Harilaos Florakis 1914 – 2005


Harilaos Florakis, one of the veterans of the Greek working class and communist movement passed away on 22 May. While sending our condolences to his family, friends and comrades, we wish to stress the role this remarkable man played in fighting against liquidationism in the aftermath of the counter-revolution in the USSR.

Harilaos Florakis was born on 20 July 1914 in the village of Rahoula in Thessaly. At just fifteen years of age, he entered the communist movement. In 1929, when the Venizelos government was persecuting communists under a special law, he joined the Communist Youth Federation of Greece. From within the ranks of the mighty Post Telephone Telegraph workers’ trade union, he participated in action against the Fourth of August dictatorship and in 1940 fought in the Greek – Italian War. He joined the National Liberation Front just one day after it was established and fought the occupation forces from the ranks of the National People’s Liberation Army (ELAS) under his nom de guerre Captain Yiotis. He fought British imperialism and the local oligarchy in the battle of December 1944. He fought British-US imperialism, rising to Major General, in the Democratic Army.

In 1949 he was elected a member of the Central Committee of the Communist Party of Greece. He studied and graduated with honours from the Frunze Military Academy in Moscow. He was persecuted, imprisoned and exiled for a total of eighteen years, being convicted to life imprisonment on many occasions, one of the best known being the Great Trial in May 1960 at an Athens Court Martial.
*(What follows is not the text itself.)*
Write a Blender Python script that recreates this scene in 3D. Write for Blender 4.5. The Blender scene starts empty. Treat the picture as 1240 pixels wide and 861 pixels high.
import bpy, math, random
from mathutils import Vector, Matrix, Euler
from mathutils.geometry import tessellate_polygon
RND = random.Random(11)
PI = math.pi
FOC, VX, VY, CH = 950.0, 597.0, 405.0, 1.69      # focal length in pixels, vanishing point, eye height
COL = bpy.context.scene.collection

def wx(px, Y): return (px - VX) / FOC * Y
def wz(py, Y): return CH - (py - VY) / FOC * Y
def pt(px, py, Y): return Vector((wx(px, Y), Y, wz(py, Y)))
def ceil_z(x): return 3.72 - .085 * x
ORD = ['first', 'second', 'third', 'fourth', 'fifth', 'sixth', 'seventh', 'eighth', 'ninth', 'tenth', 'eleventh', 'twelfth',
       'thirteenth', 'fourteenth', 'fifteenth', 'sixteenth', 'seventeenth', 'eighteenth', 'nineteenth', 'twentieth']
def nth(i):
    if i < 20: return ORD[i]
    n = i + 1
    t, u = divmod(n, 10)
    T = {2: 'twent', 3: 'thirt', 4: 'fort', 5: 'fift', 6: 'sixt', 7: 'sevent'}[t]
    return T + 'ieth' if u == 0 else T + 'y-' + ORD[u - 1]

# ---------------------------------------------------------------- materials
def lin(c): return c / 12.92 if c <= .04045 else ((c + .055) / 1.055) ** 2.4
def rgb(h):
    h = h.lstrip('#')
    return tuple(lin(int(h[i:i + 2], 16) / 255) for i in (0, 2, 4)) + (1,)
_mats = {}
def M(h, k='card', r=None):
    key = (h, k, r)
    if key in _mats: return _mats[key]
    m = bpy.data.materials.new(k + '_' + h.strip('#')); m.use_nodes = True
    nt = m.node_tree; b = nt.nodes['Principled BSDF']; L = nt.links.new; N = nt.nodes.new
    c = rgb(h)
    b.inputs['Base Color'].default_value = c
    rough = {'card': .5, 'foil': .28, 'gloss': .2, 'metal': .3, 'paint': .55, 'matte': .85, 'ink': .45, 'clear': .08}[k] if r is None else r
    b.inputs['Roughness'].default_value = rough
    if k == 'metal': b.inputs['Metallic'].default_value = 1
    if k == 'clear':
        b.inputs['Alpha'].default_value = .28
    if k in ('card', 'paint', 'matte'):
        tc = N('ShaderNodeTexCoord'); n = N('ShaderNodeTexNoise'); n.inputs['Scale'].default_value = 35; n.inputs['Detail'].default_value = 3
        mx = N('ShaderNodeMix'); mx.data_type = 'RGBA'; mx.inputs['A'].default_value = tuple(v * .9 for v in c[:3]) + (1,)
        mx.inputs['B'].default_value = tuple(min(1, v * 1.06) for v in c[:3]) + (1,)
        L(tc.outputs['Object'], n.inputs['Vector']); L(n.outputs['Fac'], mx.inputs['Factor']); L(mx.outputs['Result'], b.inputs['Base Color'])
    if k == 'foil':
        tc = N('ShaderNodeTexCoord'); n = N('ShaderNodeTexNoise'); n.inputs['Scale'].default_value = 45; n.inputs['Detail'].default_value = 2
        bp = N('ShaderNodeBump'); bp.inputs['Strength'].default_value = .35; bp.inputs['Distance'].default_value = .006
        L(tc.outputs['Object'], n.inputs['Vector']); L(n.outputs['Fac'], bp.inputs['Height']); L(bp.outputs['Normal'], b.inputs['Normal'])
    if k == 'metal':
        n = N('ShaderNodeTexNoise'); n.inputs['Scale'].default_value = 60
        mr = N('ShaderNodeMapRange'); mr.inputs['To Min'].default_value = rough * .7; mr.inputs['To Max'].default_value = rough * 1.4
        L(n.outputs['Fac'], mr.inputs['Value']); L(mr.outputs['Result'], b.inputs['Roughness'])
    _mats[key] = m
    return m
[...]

Harilaos Florakis was elected first Secretary of the CC of the Party in December 1972 and served in that position until 1989. He was decorated with the ELAS Medal of Honour and the Medal of Military Merit of the Democratic Army of Greece; the Award of the Friendship of the Peoples by the President of the Supreme Soviet of the USSR, the Karl Marx Award by the State Council of the GDR and the Dimitrov Award by the People’s Republic of Bulgaria. He was awarded the Lenin Peace Prize by the Central Committee of the Communist Party of the Soviet Union in September 1984.